Halloween … Trick or Treat?

Last year, in mid-October, I received an email from a reputable online retailer reminding me it was time to 'get ready for Halloween'. I've always loved the spookiness of this time of year but it concerned me to read that part of this preparedness should involve investing in a 'mace' spray with which to protect myself. Firstly, I knew this was not an actual 'mace spray' since both that and pepper spray used widely in some countries are both illegal in the UK but was still a little worried that the spray concerned deposited a bright red sticky goo at its target. Now, while I applaud any attempt to keep law-abiding members of the public safe at all times, it did occur to me that advertising this product along with monster masks, fancy dress costumes and lots of sugary treats was a trifle worrying. After all, who's to say that some particularly naughty little (or large) demon might not see the potential of using said spray to trick someone who refused them sweeties on the doorstep?

 The Christmas gingerbread house given a spooky twist. As if there aren't enough sugary treats around as it is …

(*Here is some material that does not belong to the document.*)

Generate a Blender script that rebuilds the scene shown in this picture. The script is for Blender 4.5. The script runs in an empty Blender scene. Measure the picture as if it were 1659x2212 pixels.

 Let's not even think what applications the more nefarious amongst us might come up with …

And then I wondered when did I become so cynical? So 'Daily Mail' in my opinion of younger people? Well the truth is, I haven't. I know that the huge majority of young people are good, kind individuals who wouldn't knowingly harm anyone. The problem is, of course, that we just don't have a long heritage of trick-or-treating like our cousins in the USA.

Halloween, of course, does have its roots in European, and it particular British, ancient traditions. It may have come a long way since, but essentially it has been celebrated here for thousands of years.

When I was a little girl we always celebrated it - just as my mum had. My parents would carve out a swede inside which we'd put a little 'nightlight'. Don't forget I was born in the Dark Ages before big orange pumpkins had ever made it to these shores, or at least not to deepest Derbyshire, so a swede was the largest suitable vegetable you could get. We'd put it outside in the yard. Our Brownie pack, with others, always organised fancy dress parties too. But what we didn't have were the sweets. A typical Halloween feast was pretty much the same scrummy British rib-sticking fare as the Bonfire Night one a few days later - sausages, baked potatoes and that sort of thing.

So the modern idea of trick-or-treating still seems a bit alien to many Brits. And, of course, we come back to the understandable concerns of parents letting the kids knock on strangers' doors and of many old people who fear any knock on the door after dark. I know there are areas that organise local trick-or-treats, but I wonder whether we will ever truly be able to

replicate the North American experience. When I was 11 years old my family went to America for the first time. We happened to be in Los Angeles at Halloween. During the daytime we travelled around and I was amazed by the dozens of carved out jack-a-lanterns on every doorstep, on shop counters, in banks, restaurants and even outside police stations. Everyone was dressed for the occasion whether it be full-on witch dress or a pair of demon horns. It was utterly wonderful and exactly what I'd expected. But what I was not prepared for was the scene on Hollywood Boulevard after dark. Thousands of people strolled up and down the street. Most of them in full special-effect makeup with the kind of stunning costumes you'd expect from the home of the movie business. It was noisy, busy and, for the 11-year-old me at least, just a little intimidating at first. There were aliens, witches, Frankenstein's monsters, zombies, ghosts and ghouls everywhere you looked. In the restaurant there were little jack-a-lanterns on the table and for every child, myself included, there were lots of sugary treats in return for a shy 'trick or treat!'

It fired in me an even greater enthusiasm for all things Halloween. And over the years I have gathered a large collection of ornaments and novelties on my travels from witches and cauldrons from Massachusetts to ornate chocolate boxes and musical boxes from Europe. And while, with no children, I don't have kids to send out trick-or-treating, I always decorate a room with the collection and enjoy a bit, ok a lot, of Halloween candy and a proper pumpkin pie.

It might not be entirely traditional on either continent but it's fun … and the only mace I need is in the pumpkin pie!